Fortunately, Confluence Cloud users already have several practical options available today – from lightweight CSV viewers to advanced analytics platforms and live synchronization tools.
The best choice ultimately depends on how your organization works with data: whether you only need readable tables, interactive reporting, or fully connected operational dashboards.
Even small improvements in how teams synchronize external data can significantly reduce manual reporting work, improve visibility across projects, and help Confluence pages stay trustworthy over time.
FAQs
Can Confluence Cloud import CSV and JSON data?
Yes.

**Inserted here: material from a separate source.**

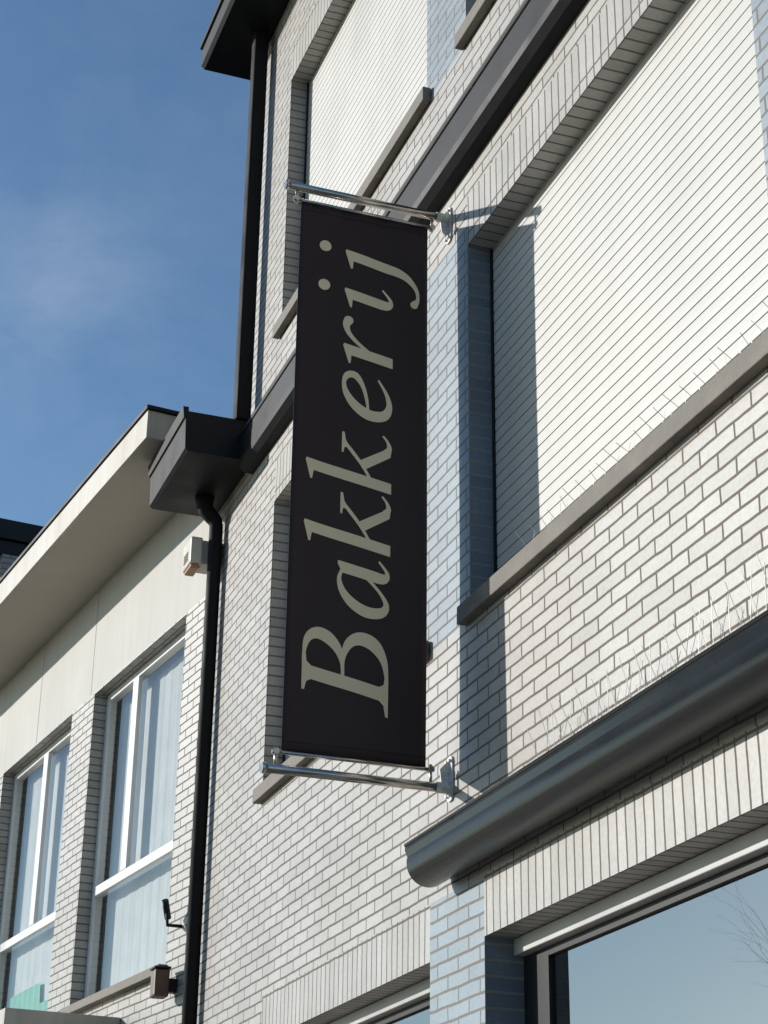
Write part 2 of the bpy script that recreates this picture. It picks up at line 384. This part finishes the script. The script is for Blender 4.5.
G['e']=([
  [(3.6,9.3,.45),(8,9.9,.6),(12.6,11.6,.8),(15.4,14.4,1.3),(14.8,17.4,1.25),(11.8,18.8,.75),(8,17.6,1.2),(4.6,13.8,1.75),(3.0,8.6,2.05),(4.2,3.4,1.9),(7.8,1.2,1.15),(12,2.2,.7),(16.2,5.4,.35)]],[])
G['r']=([
  [(4.4,9.5,.5),(6.6,14.0,.7),(9.4,17.4,.9),(12.2,18.4,1.3),(14.2,17.6,1.75)]],
 [[(1.0,0),(4.9,0),(4.9,19.2),(3.8,19.4),(1.0,17.6)],[(-2.2,17.2),(-2.2,16.5),(1.1,16.2),(1.1,14.4),(4.8,19.1),(4,19.5)]])
G['i']=([
  [(2.95,5,1.95),(3.2,2.6,1.8),(4.3,1.1,1.0),(6.2,1.4,.6),(8.8,4.2,.35)],[(3,27.6,2.2),(3.02,27.6,2.2)]],
 [[(1.0,4.5),(4.9,4.5),(4.9,19.2),(3.8,19.4),(1.0,17.6)],[(-2.2,17.2),(-2.2,16.5),(1.1,16.2),(1.1,14.4),(4.8,19.1),(4,19.5)]])
G['j']=([
  [(2.95,2,1.95),(2.9,-2,1.8),(1.9,-6,1.4),(-1,-9.4,.85),(-4.8,-10.1,.7),(-7.6,-8.6,1.5)],[(3,27.6,2.2),(3.02,27.6,2.2)]],
 [[(1.0,1.5),(4.9,1.5),(4.9,19.2),(3.8,19.4),(1.0,17.6)],[(-2.2,17.2),(-2.2,16.5),(1.1,16.2),(1.1,14.4),(4.8,19.1),(4,19.5)]])
LV=[];LF=[]
def glyph(ch,z0,sx=1.0,sy=1.0,rm=1.06):
    segs=[]
    for st in G[ch][0]:
        P=cr([((x*sx+y*SH),y*sy,r*rm) for x,y,r in st]) if len(st)>2 else [np.array((x*sx+y*SH,y*sy,r*rm)) for x,y,r in st]
        segs+=list(zip(P[:-1],P[1:]))
    polys=[[(x*sx+y*SH,y*sy) for x,y in p] for p in G[ch][1]]
    allp=np.array([p[:2] for s in segs for p in s]+[q for p in polys for q in p]); h=.2
    xs=np.arange(allp[:,0].min()-3,allp[:,0].max()+3,h); ys=np.arange(allp[:,1].min()-3,allp[:,1].max()+3,h)
    X,Yg=np.meshgrid(xs,ys,indexing='ij'); f=np.full(X.shape,-9.)
    for a,b in segs:
        d=b-a; L=d[0]**2+d[1]**2+1e-9
        t=np.clip(((X-a[0])*d[0]+(Yg-a[1])*d[1])/L,0,1)
        f=np.maximum(f,(a[2]+t*d[2])-np.hypot(X-a[0]-t*d[0],Yg-a[1]-t*d[1]))
    for P in polys:
        ins=np.zeros(X.shape,bool); dist=np.full(X.shape,99.)
        for (x1,y1),(x2,y2) in zip(P,P[1:]+P[:1]):
            L=(x2-x1)**2+(y2-y1)**2
            if L<1e-9: continue
            t=np.clip(((X-x1)*(x2-x1)+(Yg-y1)*(y2-y1))/L,0,1)
            dist=np.minimum(dist,np.hypot(X-x1-t*(x2-x1),Yg-y1-t*(y2-y1)))
            if y1!=y2:
                c=((y1>Yg)!=(y2>Yg))&(X<(x2-x1)*(Yg-y1)/(y2-y1)+x1); ins^=c
        f=np.maximum(f,np.where(ins,dist,-dist))
    cache={}
    def vert(key,x,y):
        if key not in cache:
            wx=kx(2.083-y/100); wz=kz(z0+x/100)
            cache[key]=len(LV); LV.append(bl(shrink(wx,wz),BY+ripple(wx,wz)-.0015,wz))
        return cache[key]
    nxg,nyg=f.shape
    for i in range(nxg-1):
        for j in range(nyg-1):
            c=[(i,j),(i+1,j),(i+1,j+1),(i,j+1)]; v=[f[q] for q in c]
            if max(v)<=0: continue
            poly=[]
            for k in range(4):
                k2=(k+1)%4
                if v[k]>0: poly.append(vert(c[k],xs[c[k][0]],ys[c[k][1]]))
                if (v[k]>0)!=(v[k2]>0):
                    t=v[k]/(v[k]-v[k2]); A0=c[k];B0=c[k2]
                    x=xs[A0[0]]*(1-t)+xs[B0[0]]*t; y=ys[A0[1]]*(1-t)+ys[B0[1]]*t
                    poly.append(vert(tuple(sorted((A0,B0))),x,y))
            if len(poly)>2: LF.append(tuple(poly))
for ch,z0,sx in (('B',3.575,1.18),('a',3.90,1.10),('k',4.165,1.10),('k',4.41,1.10),('e',4.675,1.18),('r',4.925,1.10),('i',5.165,1.1),('j',5.335,1.1)): glyph(ch,z0,sx)
meshobj('lettering',LV,LF,M_letter,A,uvbox=False)
def pole(zp,zr):
    zp,zr=kz(zp),kz(zr)
    tubes('pole',[([bl(kx(1.645),BY,zp),bl(2.318,BY,zp)],.0165)],M_chrome,A,20)
    tubes('end_cap',[([bl(kx(1.638),BY,zp),bl(kx(1.650),BY,zp)],.0195)],M_chrome,A,20)
    tubes('banner_rod',[([bl(kx(1.672),BY,zr),bl(kx(2.255),BY,zr)],.007)],M_chrome,A,12)
    s=1 if zr>zp else -1
    for xx in (kx(1.685),kx(2.243)):
        tubes('rod_clip',[([bl(xx,BY,zp),bl(xx,BY,zr+s*.018)],.006),([bl(xx,BY-.012,zr),bl(xx,BY+.012,zr)],.011)],M_chrome,A,10)
    V=[];F=[]; dz0=.035 if s>0 else -.03
    n=28; ring=[]
    for k in range(n):
        a=2*math.pi*k/n; cy,sy=math.cos(a),math.sin(a)
        ring.append((math.copysign(abs(cy)**.45,cy)*.025,math.copysign(abs(sy)**.3,sy)*.08))
    for xx in (2.332,2.3385): V+=[bl(xx,BY+p[0],zp+dz0+p[1]) for p in ring]
    F+=[tuple(range(n)),tuple(range(2*n-1,n-1,-1))]+[(k,(k+1)%n,n+(k+1)%n,n+k) for k in range(n)]
    fin=[(2.332,zp+dz0+.07),(2.332,zp+dz0-.07),(2.304,zp+dz0-.035),(2.296,zp+dz0+.03)]
    o=len(V); V+=[bl(a,BY-.0025,b) for a,b in fin]+[bl(a,BY+.0025,b) for a,b in fin]
    F+=[(o,o+1,o+2,o+3),(o+7,o+6,o+5,o+4)]+[(o+k,o+(k+1)%4,o+4+(k+1)%4,o+4+k) for k in range(4)]
    for path,r in [([bl(2.28,BY,zp),bl(2.332,BY,zp)],.0195)]+[([bl(2.322,BY+dy,zp+dz+dz0),bl(2.333,BY+dy,zp+dz+dz0)],.006) for dy in (-.014,.014) for dz in (-.062,.062)]:
        v,f=tubedata(path,r,12); o=len(V); V+=v; F+=[tuple(i+o for i in q) for q in f]
    meshobj('wall_bracket',V,F,M_galv,A)
pole(5.662,5.605)
pole(3.345,3.405)
# ------------------------------------------------------------------ neighbour
DL=.117
NB=empty('neighbour_building',loc=(WX,9.35,0),rz=DL,label='white rendered house with flat overhanging eave and grey brick piers',category='building')
nops=[(.38,2.02,3.42,5.42),(2.48,4.12,3.42,5.42),(.38,2.02,.6,2.6),(2.48,4.12,.1,2.6)]
yb=sorted({0.015,4.7}|{q for o in nops for q in o[:2]}); zb=sorted({0,6.2,5.43,2.9}|{q for o in nops for q in o[2:]})
def npick(y,z): return 1 if z>5.43 else 0
wallmesh('wall',yb,zb,nops,lambda y,z:True,npick,[M_grey,M_render],.16,NB)
each('side_wall',[((.02,4.65,0),(8,4.7,6.17)),((7.95,.02,0),(8,4.65,6.17))],M_grey,NB)
each('panel_joint',[((-.0015,s,5.435),(.001,s+.005,6.165)) for s in (2.1,3.3)],M_joint,NB)
boxes('eave',[((-.5,-.22,6.175),(8,4.9,6.31))],M_soffit,NB,.004)
boxes('fascia',[((-.523,-.235,6.165),(-.503,4.9,6.335))],M_fascia,NB,.003)
boxes('end_fascia',[((-.503,-.235,6.165),(8,-.222,6.335))],M_fascia,NB,.003)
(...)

Several Atlassian Marketplace apps allow users to display CSV data from attachments, URLs, or external systems directly on Confluence pages.
Can Confluence Cloud display JSON data?
Yes. Apps supporting JSON import include Live Tables from CSV & JSON for Confluence, External Data for Confluence, easyBI, and Advanced Tables for Confluence.
How can I automatically update CSV/JSON data in Confluence?
Instead of manually uploading files, some Atlassian Marketplace apps can synchronize data from URLs, APIs, Google Sheets, and other external sources.
Which app is best for dashboards and reporting?
For advanced filtering, charting, and reporting, teams commonly use Table Filter, Charts & Spreadsheets for Confluence or easyBI for Confluence Reports, Charts, and Dashboards.